A major investigation is underway in Milan involving Coima SGR, one of Italy’s leading real estate investment firms. The Milan Public Prosecutor’s Office has officially requested arrest warrants for individuals suspected of misconduct in the management of investment funds and transactions related to high-profile real estate assets. The probe focuses on alleged irregularities in several major projects managed or overseen by Coima, raising serious questions about governance and transparency in Italy’s private real estate fund sector.
The Background of the Case
Coima SGR is a prominent name in Italian real estate investment, best known for its leadership in the redevelopment of Milan’s Porta Nuova district. The firm manages assets worth over €10 billion and has played a central role in urban transformation initiatives throughout Italy. However, recent developments have cast a shadow over the company’s operations.

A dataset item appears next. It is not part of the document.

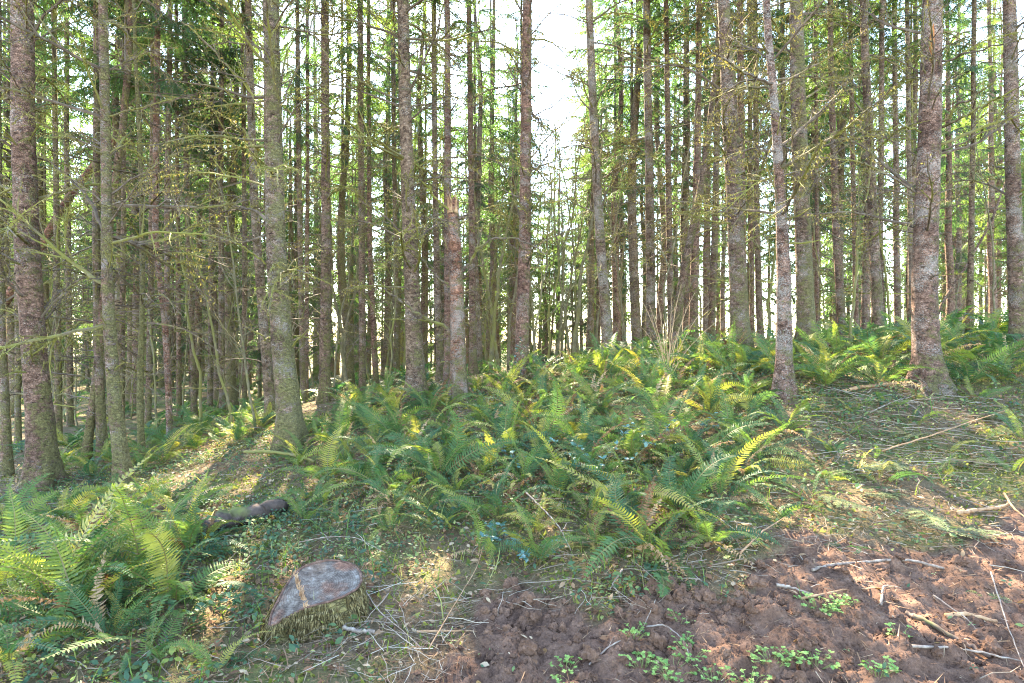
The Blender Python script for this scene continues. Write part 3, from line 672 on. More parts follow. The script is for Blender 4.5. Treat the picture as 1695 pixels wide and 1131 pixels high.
_ON = ['first', 'second', 'third', 'fourth', 'fifth', 'sixth', 'seventh', 'eighth', 'ninth', 'tenth', 'eleventh', 'twelfth', 'thirteenth', 'fourteenth', 'fifteenth', 'sixteenth', 'seventeenth', 'eighteenth', 'nineteenth']
def ordinal(n):
    if n < 20: return _ON[n-1]
    d = {2: ('twentieth', 'twenty'), 3: ('thirtieth', 'thirty'), 4: ('fortieth', 'forty'), 5: ('fiftieth', 'fifty')}[n//10]
    return d[0] if n % 10 == 0 else d[1] + '-' + _ON[n % 10-1]

# middle-distance trunks one can tell apart
MIDS = [([(140, 770, 17), (158, 640, 16), (172, 480, 15), (184, 334, 13), (202, 223, 13), (213, 111, 12), (219, 0, 11)], None, 0.6),
 ([(172, 772, 19), (165, 650, 17), (160, 500, 15), (158, 350, 13), (160, 150, 12), (160, 0, 11)], 9.0, 0.5),
 ([(236, 778, 12), (232, 660, 12), (237, 520, 10), (236, 371, 9), (232, 223, 8), (226, 130, 7), (222, 30, 6)], 8.4, 0.9),
 ([(283, 748, 9), (279, 640, 11), (272, 520, 11), (256, 400, 11), (257, 300, 11), (260, 150, 11), (263, 0, 10)], 9.6, 0.05),
 ([(12, 785, 19), (8, 660, 18), (2, 500, 17), (-3, 300, 16), (-5, 0, 15)], 8.2, 0.45),
 ([(97, 720, 14), (94, 500, 12), (92, 250, 10), (88, 0, 9)], 11.5, 0.4), ([(117, 690, 12), (113, 460, 11), (110, 200, 9), (110, 0, 8)], 14, 0.2),
 ([(245, 718, 11), (250, 450, 10), (252, 200, 9), (254, 0, 8)], 12, 0.4), ([(279, 700, 11), (276, 370, 10), (279, 220, 10), (282, 0, 9)], 13, 0.25),
 ([(323, 690, 11), (312, 400, 9), (306, 150, 8), (304, 0, 7)], 14, 0.3), ([(348, 685, 10), (350, 380, 9), (352, 100, 8)], 15, 0.3),
 ([(368, 688, 11), (365, 380, 10), (366, 180, 9), (368, 0, 8)], 14.5, 0.25), ([(405, 680, 9), (405, 380, 8), (403, 100, 7)], 15, 0.4),
 ([(452, 710, 19), (434, 510, 16), (422, 350, 14), (415, 150, 13), (411, 0, 12)], 10.5, 0.15),
 ([(502, 660, 10), (497, 420, 9), (493, 93, 8)], 15, 0.4), ([(507, 655, 8), (509, 300, 7), (509, 0, 6)], 17, 0.2),
 ([(600, 645, 12), (599, 420, 11), (597, 150, 10), (596, 0, 9)], 14.5, 0.3), ([(623, 645, 10), (612, 400, 8), (610, 150, 7), (610, 0, 6)], 16, 0.3),
 ([(656, 635, 9), (655, 420, 8), (650, 100, 6)], 18, 0.5), ([(730, 645, 12), (723, 460, 11), (720, 280, 9), (718, 50, 8)], 13, 0.3),
 ([(742, 650, 14), (741, 330, 12), (741, 70, 10), (740, 0, 9)], 12, 0.2), ([(783, 630, 13), (781, 380, 11), (778, 150, 9), (776, 0, 8)], 14, 0.3),
 ([(1113, 590, 12), (1108, 420, 11), (1104, 110, 9), (1102, 0, 8)], 14, 0.15), ([(1117, 595, 15), (1127, 477, 14), (1146, 380, 13), (1157, 334, 12), (1171, 240, 11), (1182, 140, 9), (1190, 40, 8)], 12.5, 0.5),
 ([(1147, 585, 16), (1150, 450, 15), (1155, 250, 12), (1158, 0, 10)], 14, 0.4), ([(1177, 580, 13), (1183, 400, 12), (1188, 150, 10), (1190, 0, 9)], 15, 0.5),
 ([(1259, 580, 12), (1253, 380, 11), (1250, 100, 9)], 15.5, 0.3), ([(1245, 580, 9), (1243, 350, 8), (1240, 50, 7)], 18, 0.3), ([(1353, 560, 8), (1352, 350, 7), (1350, 50, 6)], 18, 0.3),
 ([(1394, 560, 15), (1384, 380, 13), (1378, 200, 11), (1374, 0, 9)], 14, 0.35), ([(1486, 550, 13), (1484, 350, 11), (1480, 0, 8)], 15, 0.3), ([(1508, 548, 11), (1506, 300, 9), (1501, 0, 8)], 14, 0.15),
 ([(1418, 560, 10), (1415, 420, 9), (1410, 200, 8), (1406, 0, 8)], 16, 0.2), ([(1463, 555, 11), (1456, 400, 10), (1459, 200, 10), (1461, 0, 9)], 13.5, 0.2),
 ([(1606, 520, 13), (1608, 400, 11), (1611, 200, 9), (1613, 0, 8)], 13, 0.5), ([(1297, 580, 9), (1297, 300, 9), (1295, 0, 8)], 17, 0.1), ([(1230, 585, 15), (1228, 300, 13), (1226, 100, 12), (1225, 0, 11)], 11.2, 0.4),
 ([(30, 760, 12), (28, 500, 11), (24, 200, 9), (22, 0, 8)], 11, 0.5), ([(200, 740, 12), (203, 500, 10), (205, 200, 8), (206, 0, 8)], 12.5, 0.4), ([(297, 705, 9), (294, 400, 8), (292, 100, 7)], 14, 0.3)]
def gap_label(px, counts, kind):
    l = [h for h in HERO_PX if h[0] <= px]; r = [h for h in HERO_PX if h[0] > px]
    if not l: key = ('left of ' + HERO_PX[0][1]); 
    elif not r: key = ('right of ' + HERO_PX[-1][1])
    else: key = ('between ' + l[-1][1] + ' and ' + r[0][1])
    counts[key] = counts.get(key, 0)+1
    return key, counts[key]
def assign_labels(lst, fmt, group):
    cnt = {}; tot = {}
    for px, o in sorted(lst, key=lambda t: t[0]):
        key, n = gap_label(px, cnt, ''); o['_k'] = (key, ); o['_n'] = n; tot[key] = n
    for px, o in lst:
        key = o['_k'][0]; n = o['_n']; del o['_k']; del o['_n']
        pos = 'only one' if tot[key] == 1 else (ordinal(n) + ' from left')
        o['label'] = fmt % (pos, key); o['group'] = group
LST = []
for pts, Y, ms in MIDS:
    o = custom_tree(pts, 'x', Y=Y, near=False, moss=ms, lichen=0.15+0.3*rng.random(), branches=(0.9, 8.5, 3.0), blen=(0.5, 1.5), H=17, crown_z=rng.uniform(5.5, 8.0), peel=0.4 if pts[0][0] == 283 else 0.0)
    LST.append((pts[0][0], o))
assign_labels(LST, 'slender conifer, %s, %s', 'slender conifers in the middle distance')

# far trees: a few kinds, copied
def far_proto(kind, seed):
    rs = random.Random(seed); root = empty('conifer_tree', (0, 0, -50))
    Ht = {'tall': 18.0, 'young': 10.0, 'long': 17.0}[kind]; r0 = {'tall': 0.14, 'young': 0.07, 'long': 0.15}[kind]
    zz = np.arange(-0.3, Ht, 0.3); P = np.c_[fbm(np.c_[zz*0.22, zz*0+seed, zz*0], 2)*0.35, fbm(np.c_[zz*0.22, zz*0+seed+9, zz*0], 2)*0.3, zz]
    R = r0*(1-zz/Ht*0.85)
    obj('trunk', trunk_mesh(P, R, 0.0, seed, sides=9, rough=0.05), root)
    cz = {'tall': rs.uniform(6.0, 8.0), 'young': 0.9, 'long': rs.uniform(3.5, 5.0)}[kind]
    def at(h): return np.array([np.interp(h, zz, P[:, 0]), np.interp(h, zz, P[:, 1]), h])
    mb = MB()
    for k in range(int((cz+1)*7) if kind != 'young' else 6):
        h = rs.uniform(1.0, cz+1.5); V, F, M_, R_ = BR_FAR[rs.randrange(10)]; s = rs.uniform(0.5, 1.7)
        mb.add(rotz(roty(rotx(V*s, rs.gauss(0, .5)), rs.gauss(0.05, 0.25)), rs.uniform(0, 6.28)) + at(h), F, M_, R_)
    tag(obj('branches', mb.mesh('branches', [M_BRANCH, M_MOSS]), root), kind='stuff')
    cm = {'tall': CROWN_TALL, 'young': CROWN_YOUNG, 'long': CROWN_LONG}[kind]; me = rs.choice(cm)
    obj('crown', me, root, at(cz), (0, 0, rs.uniform(0, 6)), (1, 1, (Ht-cz+0.3)/{'tall': 11.0, 'young': 7.5, 'long': 12.0}[kind]))
    root['category'] = 'tree'
    return root
PROT = {k: [far_proto(k, s+i*7) for i in range(n)] for k, s, n in (('tall', 501, 4), ('young', 601, 2), ('long', 701, 3))}
def copy_tree(o, loc, rz, s):
    c = o.copy(); C.objects.link(c); c.location = loc; c.rotation_euler = (0, 0, rz); c.scale = (s, s, s)
    for ch in o.children:
        d = ch.copy(); C.objects.link(d); d.parent = c
        if ch.name.startswith('trunk'): d['moss'] = rng.uniform(0.1, 0.7); d['lichen'] = rng.uniform(0.1, 0.5); d['peel'] = 0.0
    return c
def del_tree(o):
    for ch in list(o.children): bpy.data.objects.remove(ch)
    bpy.data.objects.remove(o)
FARL = []; FARY = []
def place_far(x, y, kind, smin=0.82, smax=1.15):
    if any((x-a)**2+(y-b)**2 < 0.9**2 for a, b, _ in TREES): return False
    if kind != 'young' and in_lane(x, y): return False
    z = gf1(x, y)-0.05
    o = copy_tree(rng.choice(PROT[kind]), (x, y, z), rng.uniform(0, 6.28), rng.uniform(smin, smax))
    TREES.append((x, y, 0.6)); (FARY if kind == 'young' else FARL).append((CX+FPX*x/y, o)); return True
for px, Y, kd in ((700, 20, 'long'), (790, 19, 'long'), (815, 24, 'tall'), (575, 18, 'tall'), (640, 24, 'long'), (1022, 22, 'tall'), (1052, 19, 'long'), (1092, 24, 'tall'), (1135, 20, 'long'), (1168, 26, 'tall'), (848, 30, 'long'), (735, 28, 'long'),
                  (610, 30, 'long'), (1030, 33, 'long'), (1065, 36, 'long'), (330, 22, 'long'), (70, 20, 'long'), (1430, 24, 'long'), (1570, 22, 'long'), (1640, 25, 'long'), (1340, 26, 'long'), (868, 21, 'tall'), (984, 23, 'tall'), (975, 34, 'long')):
    place_far((px-CX)/FPX*Y, Y, kd)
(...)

According to court filings and reports in the Italian press, prosecutors are investigating allegations including:
- Breach of fiduciary duty to investors
- Misrepresentation of financial information to regulatory bodies
- Use of shell companies and fictitious service contracts
- Conflicts of interest in fund asset allocation
The prosecutors have requested the arrest of at least two individuals believed to be directly involved in orchestrating or facilitating these violations.
Projects Under Scrutiny
The investigation centers around several high-profile real estate developments in Milan:
- Porta Romana: The future site of the 2026 Winter Olympics Village, where land was acquired by funds managed by Coima
- Via Gioia 20: A property acquisition where pricing may have been artificially inflated, according to investigators
- Porta Nuova Varesine: A landmark urban development project where funding flows and allocations are now under review
Authorities suspect that certain transactions related to these sites were carried out without proper disclosure to investors, with possible diversions of funds to affiliated entities or consultants.
Estimated Financial Impact
Initial estimates suggest potential losses for investors in the range of €15–25 million. Those affected include both private and institutional investors, such as pension funds and insurance-backed entities that entrusted capital to Coima expecting stable returns from prime real estate assets.
Prosecutors have emphasized that the investigation may expand beyond Coima SGR to include other firms and professionals involved in related transactions — including contractors, legal advisors, and intermediaries.
Coima Responds
Coima issued a brief public statement denying any wrongdoing and expressing full cooperation with the authorities. The firm said:
“We are confident in the transparency and integrity of our operations. We will provide all documentation necessary to clarify the legitimacy of our activities and to protect the interests of our investors.”
As of now, the names of those potentially subject to arrest have not been released, and much of the investigative material remains sealed.
Market Reactions
Though Coima SGR is not a publicly traded company, the news has sent ripples through Italy’s real estate investment community. Analysts warn that the case could undermine confidence in private real estate investment funds (REIFs), prompting calls for stricter oversight and disclosure requirements.
Gianluca Rossetti, a Milan-based financial consultant, commented:
“This is a wake-up call for the entire sector. These funds manage billions in private and institutional capital. Their governance must match that of the banking industry to prevent systemic risk and reputational fallout.”
Possible Consequences
If a judge approves the prosecutors’ request for arrests, it could significantly accelerate the case and lead to formal charges. The potential consequences for Coima SGR include:
- Investor outflows and difficulty raising new capital
- Temporary suspension of ongoing or planned projects
- Heightened scrutiny from Bankitalia and CONSOB (Italy’s securities regulator)
- Damage to investor confidence across Italy’s REIF sector
Legal experts also anticipate that civil suits may follow, as investors seek to recover losses linked to mismanagement or alleged fraud.
Political Ramifications
The investigation has sparked political debate, particularly because some of the projects under scrutiny had backing from local and national authorities. The Porta Romana Olympic Village, in particular, is part of a broader public-private partnership. Opposition members in parliament are calling for an audit of the public sector’s involvement in real estate projects managed by private funds.
One MP from the Azione party stated:
“If public resources or land were misused in any way through these fund structures, parliament has a duty to investigate and ensure full accountability.”
Broader Implications
The Coima investigation may serve as a precedent in Italy, echoing past scandals in Germany, France, and Spain involving opaque real estate investment structures. It raises important issues:
- Are current transparency standards in private real estate funds sufficient?
- Who is accountable when things go wrong — fund managers, boards, or third-party advisors?
- What safeguards are needed to protect investor interests in high-value illiquid assets?
Regardless of how the case unfolds, experts agree it will likely prompt reforms in how real estate funds operate and are regulated in Italy.
Conclusion
The Milan prosecutors’ request for arrests in the Coima probe marks a turning point in Italy’s real estate investment landscape. With billions of euros at stake and public projects in the spotlight, the case has legal, financial, and political implications that reach far beyond a single company.
As investigations continue, market participants, regulators, and investors alike will be watching closely — anticipating possible changes in transparency standards, regulatory oversight, and the overall credibility of Italy’s private real estate investment sector.